• WHAT TO PRODUCE:
Leave out the pictures and copy everything else in the entries exactly.

• Scripts that build scenes:
******************************

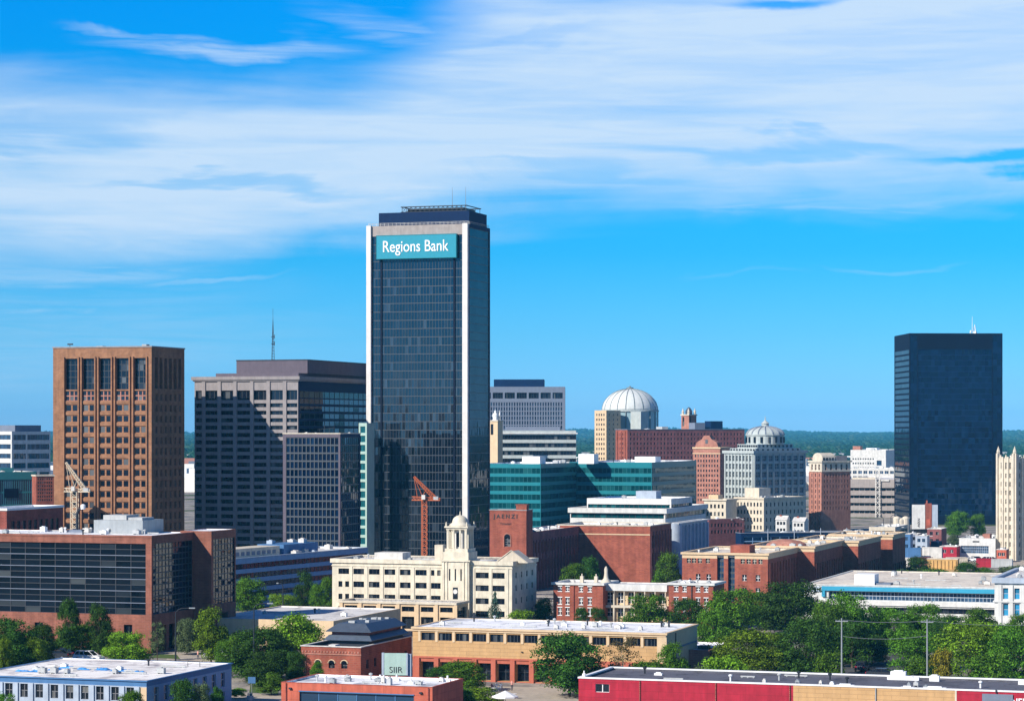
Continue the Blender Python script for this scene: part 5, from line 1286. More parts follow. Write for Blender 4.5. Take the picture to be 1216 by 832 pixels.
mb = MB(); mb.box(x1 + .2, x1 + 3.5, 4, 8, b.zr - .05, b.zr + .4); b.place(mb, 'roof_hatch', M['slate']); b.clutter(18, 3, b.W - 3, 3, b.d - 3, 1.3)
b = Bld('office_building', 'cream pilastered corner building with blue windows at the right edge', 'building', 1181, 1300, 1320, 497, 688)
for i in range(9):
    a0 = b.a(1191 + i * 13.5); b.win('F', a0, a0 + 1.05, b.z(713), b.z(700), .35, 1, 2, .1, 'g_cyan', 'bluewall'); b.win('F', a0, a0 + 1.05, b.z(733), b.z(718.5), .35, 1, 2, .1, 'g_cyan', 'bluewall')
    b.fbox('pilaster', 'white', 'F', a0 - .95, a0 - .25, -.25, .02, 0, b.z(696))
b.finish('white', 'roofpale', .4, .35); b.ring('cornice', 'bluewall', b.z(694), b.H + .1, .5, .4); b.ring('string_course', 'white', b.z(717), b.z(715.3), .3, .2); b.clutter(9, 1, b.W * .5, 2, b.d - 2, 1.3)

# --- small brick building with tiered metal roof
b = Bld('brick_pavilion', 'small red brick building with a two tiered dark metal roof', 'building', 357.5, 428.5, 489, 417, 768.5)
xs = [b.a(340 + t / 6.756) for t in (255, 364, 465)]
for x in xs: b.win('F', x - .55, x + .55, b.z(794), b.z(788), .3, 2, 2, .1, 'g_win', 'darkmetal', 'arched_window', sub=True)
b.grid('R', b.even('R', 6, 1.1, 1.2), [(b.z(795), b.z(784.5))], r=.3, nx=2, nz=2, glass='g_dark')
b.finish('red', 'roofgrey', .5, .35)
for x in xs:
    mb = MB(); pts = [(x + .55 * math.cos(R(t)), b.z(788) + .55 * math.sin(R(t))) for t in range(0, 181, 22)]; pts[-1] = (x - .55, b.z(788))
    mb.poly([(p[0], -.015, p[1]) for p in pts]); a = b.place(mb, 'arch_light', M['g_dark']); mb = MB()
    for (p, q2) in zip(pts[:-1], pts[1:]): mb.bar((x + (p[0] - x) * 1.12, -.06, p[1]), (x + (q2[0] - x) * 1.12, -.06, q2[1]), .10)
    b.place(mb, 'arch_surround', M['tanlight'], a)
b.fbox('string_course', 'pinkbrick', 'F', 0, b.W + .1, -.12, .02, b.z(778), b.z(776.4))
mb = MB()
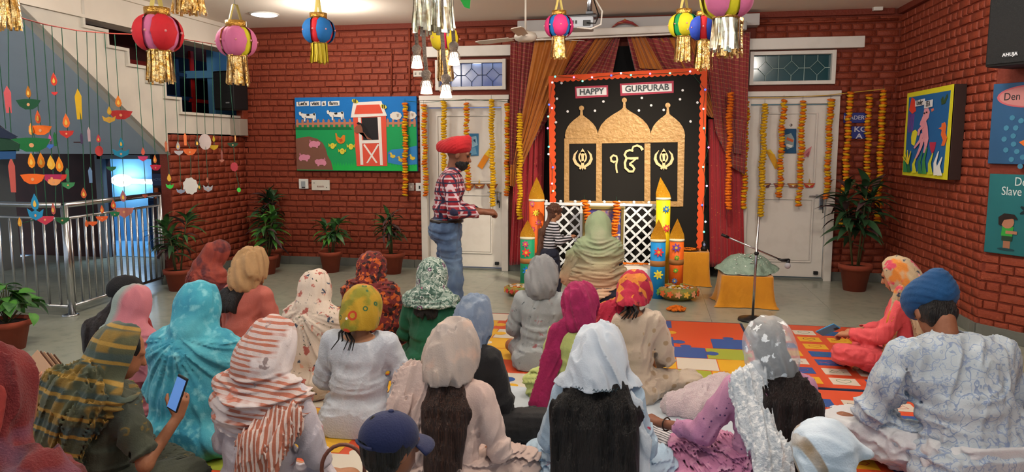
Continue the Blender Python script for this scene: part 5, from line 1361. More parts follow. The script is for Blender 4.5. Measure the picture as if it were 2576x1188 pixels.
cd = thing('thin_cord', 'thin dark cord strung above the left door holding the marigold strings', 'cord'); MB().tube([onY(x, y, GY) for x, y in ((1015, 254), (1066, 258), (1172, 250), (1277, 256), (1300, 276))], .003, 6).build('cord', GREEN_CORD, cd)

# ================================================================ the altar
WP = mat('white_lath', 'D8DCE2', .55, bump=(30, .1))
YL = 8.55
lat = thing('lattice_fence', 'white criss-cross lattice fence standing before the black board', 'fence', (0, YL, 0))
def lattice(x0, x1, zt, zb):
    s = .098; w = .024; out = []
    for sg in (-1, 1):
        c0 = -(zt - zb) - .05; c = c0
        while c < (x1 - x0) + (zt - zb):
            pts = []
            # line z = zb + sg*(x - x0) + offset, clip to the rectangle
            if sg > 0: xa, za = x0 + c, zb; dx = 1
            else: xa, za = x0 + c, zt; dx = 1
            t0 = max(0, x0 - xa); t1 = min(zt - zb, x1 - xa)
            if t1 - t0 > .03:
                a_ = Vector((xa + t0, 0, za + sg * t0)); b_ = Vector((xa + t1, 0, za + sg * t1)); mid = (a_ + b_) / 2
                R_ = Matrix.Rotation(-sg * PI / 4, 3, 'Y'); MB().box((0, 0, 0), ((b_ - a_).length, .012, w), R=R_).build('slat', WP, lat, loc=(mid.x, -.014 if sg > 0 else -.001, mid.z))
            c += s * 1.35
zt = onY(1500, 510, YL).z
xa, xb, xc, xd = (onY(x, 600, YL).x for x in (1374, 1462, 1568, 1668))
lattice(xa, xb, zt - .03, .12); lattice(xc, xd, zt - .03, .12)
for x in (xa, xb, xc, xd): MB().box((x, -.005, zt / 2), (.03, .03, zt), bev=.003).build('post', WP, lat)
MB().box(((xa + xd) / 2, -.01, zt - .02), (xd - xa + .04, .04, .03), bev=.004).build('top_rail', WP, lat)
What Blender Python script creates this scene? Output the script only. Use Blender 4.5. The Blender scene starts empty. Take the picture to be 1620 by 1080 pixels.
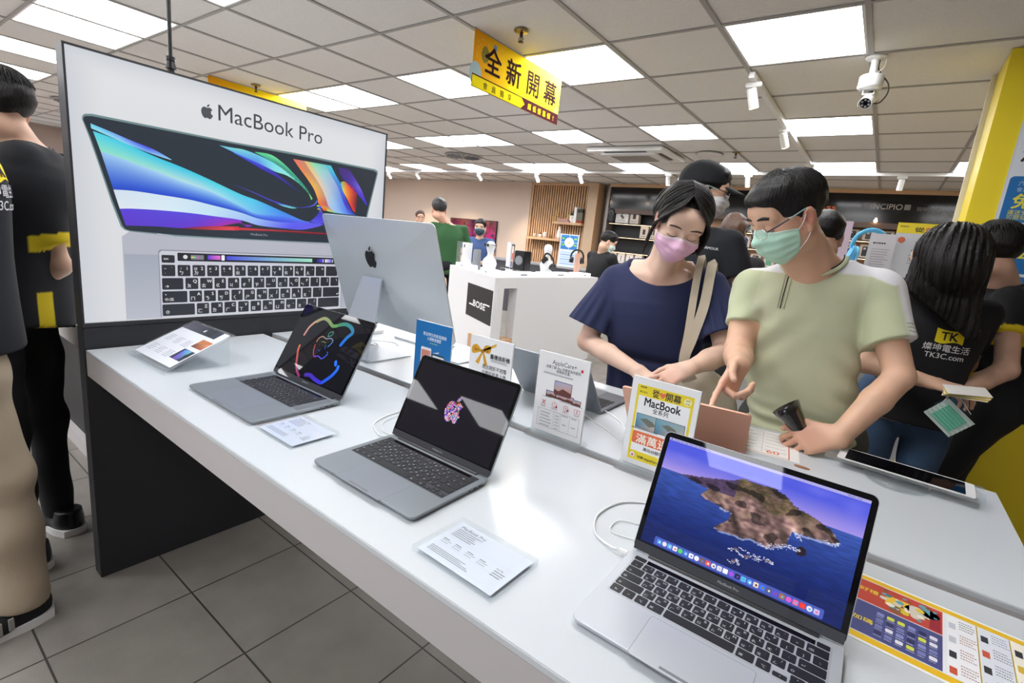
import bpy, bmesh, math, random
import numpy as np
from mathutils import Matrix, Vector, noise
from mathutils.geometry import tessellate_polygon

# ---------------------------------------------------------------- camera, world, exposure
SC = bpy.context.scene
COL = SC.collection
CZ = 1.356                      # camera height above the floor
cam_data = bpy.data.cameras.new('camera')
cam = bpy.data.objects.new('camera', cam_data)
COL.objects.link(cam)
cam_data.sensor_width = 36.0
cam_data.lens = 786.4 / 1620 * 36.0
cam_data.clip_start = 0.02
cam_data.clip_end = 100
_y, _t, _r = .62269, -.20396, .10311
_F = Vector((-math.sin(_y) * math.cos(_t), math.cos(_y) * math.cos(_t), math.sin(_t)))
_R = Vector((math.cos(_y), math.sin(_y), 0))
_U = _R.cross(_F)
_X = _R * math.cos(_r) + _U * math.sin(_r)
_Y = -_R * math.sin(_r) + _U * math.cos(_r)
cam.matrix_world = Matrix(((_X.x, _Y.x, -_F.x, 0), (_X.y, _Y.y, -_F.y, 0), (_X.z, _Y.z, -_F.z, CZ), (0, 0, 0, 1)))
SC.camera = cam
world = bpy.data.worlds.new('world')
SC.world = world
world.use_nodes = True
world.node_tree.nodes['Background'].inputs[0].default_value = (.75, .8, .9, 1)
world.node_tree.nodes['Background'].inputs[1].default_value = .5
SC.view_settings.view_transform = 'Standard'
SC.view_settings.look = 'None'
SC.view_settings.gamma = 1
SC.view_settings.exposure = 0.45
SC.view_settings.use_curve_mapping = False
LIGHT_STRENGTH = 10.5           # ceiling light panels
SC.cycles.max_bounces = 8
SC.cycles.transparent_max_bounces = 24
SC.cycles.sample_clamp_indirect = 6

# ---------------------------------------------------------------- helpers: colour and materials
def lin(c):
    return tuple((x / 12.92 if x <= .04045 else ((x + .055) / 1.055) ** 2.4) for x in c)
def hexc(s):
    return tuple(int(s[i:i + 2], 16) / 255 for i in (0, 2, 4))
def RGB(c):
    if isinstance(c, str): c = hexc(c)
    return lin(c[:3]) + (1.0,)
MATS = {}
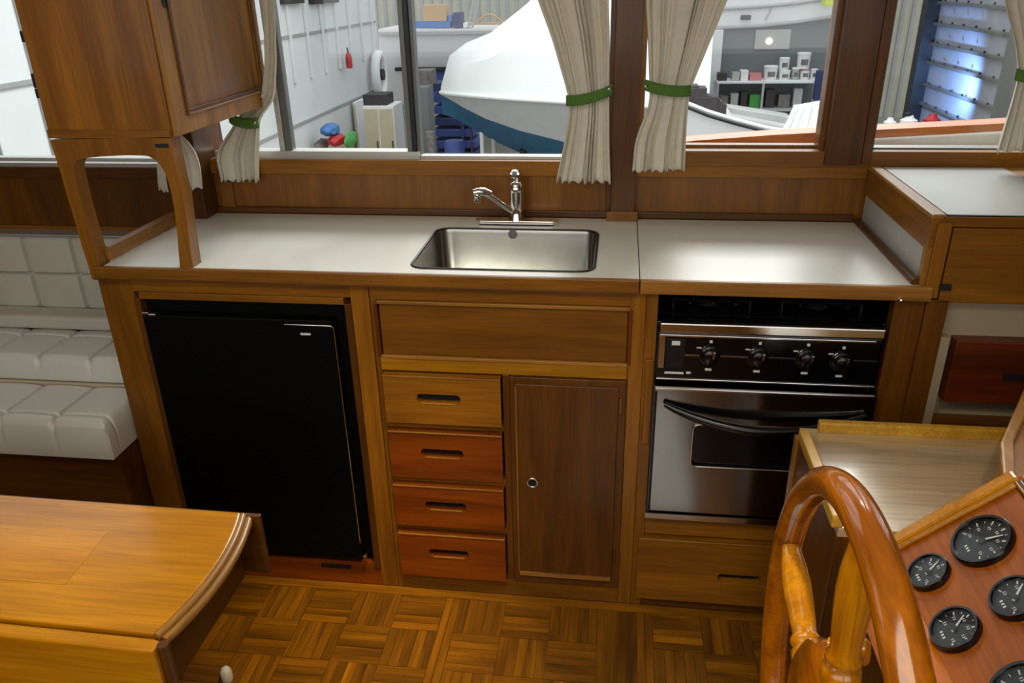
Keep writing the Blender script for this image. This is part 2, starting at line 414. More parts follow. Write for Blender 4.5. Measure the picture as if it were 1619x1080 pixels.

******************************

• RESULT OF THIS EXERCISE:
Continue the Blender Python script for this scene: part 5, from line 1286. More parts follow. Write for Blender 4.5. Take the picture to be 1216 by 832 pixels.
mb = MB(); mb.box(x1 + .2, x1 + 3.5, 4, 8, b.zr - .05, b.zr + .4); b.place(mb, 'roof_hatch', M['slate']); b.clutter(18, 3, b.W - 3, 3, b.d - 3, 1.3)
b = Bld('office_building', 'cream pilastered corner building with blue windows at the right edge', 'building', 1181, 1300, 1320, 497, 688)
for i in range(9):
    a0 = b.a(1191 + i * 13.5); b.win('F', a0, a0 + 1.05, b.z(713), b.z(700), .35, 1, 2, .1, 'g_cyan', 'bluewall'); b.win('F', a0, a0 + 1.05, b.z(733), b.z(718.5), .35, 1, 2, .1, 'g_cyan', 'bluewall')
    b.fbox('pilaster', 'white', 'F', a0 - .95, a0 - .25, -.25, .02, 0, b.z(696))
b.finish('white', 'roofpale', .4, .35); b.ring('cornice', 'bluewall', b.z(694), b.H + .1, .5, .4); b.ring('string_course', 'white', b.z(717), b.z(715.3), .3, .2); b.clutter(9, 1, b.W * .5, 2, b.d - 2, 1.3)

# --- small brick building with tiered metal roof
b = Bld('brick_pavilion', 'small red brick building with a two tiered dark metal roof', 'building', 357.5, 428.5, 489, 417, 768.5)
xs = [b.a(340 + t / 6.756) for t in (255, 364, 465)]
for x in xs: b.win('F', x - .55, x + .55, b.z(794), b.z(788), .3, 2, 2, .1, 'g_win', 'darkmetal', 'arched_window', sub=True)
b.grid('R', b.even('R', 6, 1.1, 1.2), [(b.z(795), b.z(784.5))], r=.3, nx=2, nz=2, glass='g_dark')
b.finish('red', 'roofgrey', .5, .35)
for x in xs:
    mb = MB(); pts = [(x + .55 * math.cos(R(t)), b.z(788) + .55 * math.sin(R(t))) for t in range(0, 181, 22)]; pts[-1] = (x - .55, b.z(788))
    mb.poly([(p[0], -.015, p[1]) for p in pts]); a = b.place(mb, 'arch_light', M['g_dark']); mb = MB()
    for (p, q2) in zip(pts[:-1], pts[1:]): mb.bar((x + (p[0] - x) * 1.12, -.06, p[1]), (x + (q2[0] - x) * 1.12, -.06, q2[1]), .10)
    b.place(mb, 'arch_surround', M['tanlight'], a)
b.fbox('string_course', 'pinkbrick', 'F', 0, b.W + .1, -.12, .02, b.z(778), b.z(776.4))
mb = MB()
Continue the Blender Python script for this scene: part 5, from line 1361. More parts follow. The script is for Blender 4.5. Measure the picture as if it were 2576x1188 pixels.
cd = thing('thin_cord', 'thin dark cord strung above the left door holding the marigold strings', 'cord'); MB().tube([onY(x, y, GY) for x, y in ((1015, 254), (1066, 258), (1172, 250), (1277, 256), (1300, 276))], .003, 6).build('cord', GREEN_CORD, cd)

# ================================================================ the altar
WP = mat('white_lath', 'D8DCE2', .55, bump=(30, .1))
YL = 8.55
lat = thing('lattice_fence', 'white criss-cross lattice fence standing before the black board', 'fence', (0, YL, 0))
def lattice(x0, x1, zt, zb):
    s = .098; w = .024; out = []
    for sg in (-1, 1):
        c0 = -(zt - zb) - .05; c = c0
        while c < (x1 - x0) + (zt - zb):
            pts = []
            # line z = zb + sg*(x - x0) + offset, clip to the rectangle
            if sg > 0: xa, za = x0 + c, zb; dx = 1
            else: xa, za = x0 + c, zt; dx = 1
            t0 = max(0, x0 - xa); t1 = min(zt - zb, x1 - xa)
            if t1 - t0 > .03:
                a_ = Vector((xa + t0, 0, za + sg * t0)); b_ = Vector((xa + t1, 0, za + sg * t1)); mid = (a_ + b_) / 2
                R_ = Matrix.Rotation(-sg * PI / 4, 3, 'Y'); MB().box((0, 0, 0), ((b_ - a_).length, .012, w), R=R_).build('slat', WP, lat, loc=(mid.x, -.014 if sg > 0 else -.001, mid.z))
            c += s * 1.35
zt = onY(1500, 510, YL).z
xa, xb, xc, xd = (onY(x, 600, YL).x for x in (1374, 1462, 1568, 1668))
lattice(xa, xb, zt - .03, .12); lattice(xc, xd, zt - .03, .12)
for x in (xa, xb, xc, xd): MB().box((x, -.005, zt / 2), (.03, .03, zt), bev=.003).build('post', WP, lat)
MB().box(((xa + xd) / 2, -.01, zt - .02), (xd - xa + .04, .04, .03), bev=.004).build('top_rail', WP, lat)
What Blender Python script creates this scene? Output the script only. Use Blender 4.5. The Blender scene starts empty. Take the picture to be 1620 by 1080 pixels.
import bpy, bmesh, math, random
import numpy as np
from mathutils import Matrix, Vector, noise
from mathutils.geometry import tessellate_polygon

# ---------------------------------------------------------------- camera, world, exposure
SC = bpy.context.scene
COL = SC.collection
CZ = 1.356                      # camera height above the floor
cam_data = bpy.data.cameras.new('camera')
cam = bpy.data.objects.new('camera', cam_data)
COL.objects.link(cam)
cam_data.sensor_width = 36.0
cam_data.lens = 786.4 / 1620 * 36.0
cam_data.clip_start = 0.02
cam_data.clip_end = 100
_y, _t, _r = .62269, -.20396, .10311
_F = Vector((-math.sin(_y) * math.cos(_t), math.cos(_y) * math.cos(_t), math.sin(_t)))
_R = Vector((math.cos(_y), math.sin(_y), 0))
_U = _R.cross(_F)
_X = _R * math.cos(_r) + _U * math.sin(_r)
_Y = -_R * math.sin(_r) + _U * math.cos(_r)
cam.matrix_world = Matrix(((_X.x, _Y.x, -_F.x, 0), (_X.y, _Y.y, -_F.y, 0), (_X.z, _Y.z, -_F.z, CZ), (0, 0, 0, 1)))
SC.camera = cam
world = bpy.data.worlds.new('world')
SC.world = world
world.use_nodes = True
world.node_tree.nodes['Background'].inputs[0].default_value = (.75, .8, .9, 1)
world.node_tree.nodes['Background'].inputs[1].default_value = .5
SC.view_settings.view_transform = 'Standard'
SC.view_settings.look = 'None'
SC.view_settings.gamma = 1
SC.view_settings.exposure = 0.45
SC.view_settings.use_curve_mapping = False
LIGHT_STRENGTH = 10.5           # ceiling light panels
SC.cycles.max_bounces = 8
SC.cycles.transparent_max_bounces = 24
SC.cycles.sample_clamp_indirect = 6

# ---------------------------------------------------------------- helpers: colour and materials
def lin(c):
    return tuple((x / 12.92 if x <= .04045 else ((x + .055) / 1.055) ** 2.4) for x in c)
def hexc(s):
    return tuple(int(s[i:i + 2], 16) / 255 for i in (0, 2, 4))
def RGB(c):
    if isinstance(c, str): c = hexc(c)
    return lin(c[:3]) + (1.0,)
MATS = {}
Keep writing the Blender script for this image. This is part 2, starting at line 414. More parts follow. Write for Blender 4.5. Measure the picture as if it were 1619x1080 pixels.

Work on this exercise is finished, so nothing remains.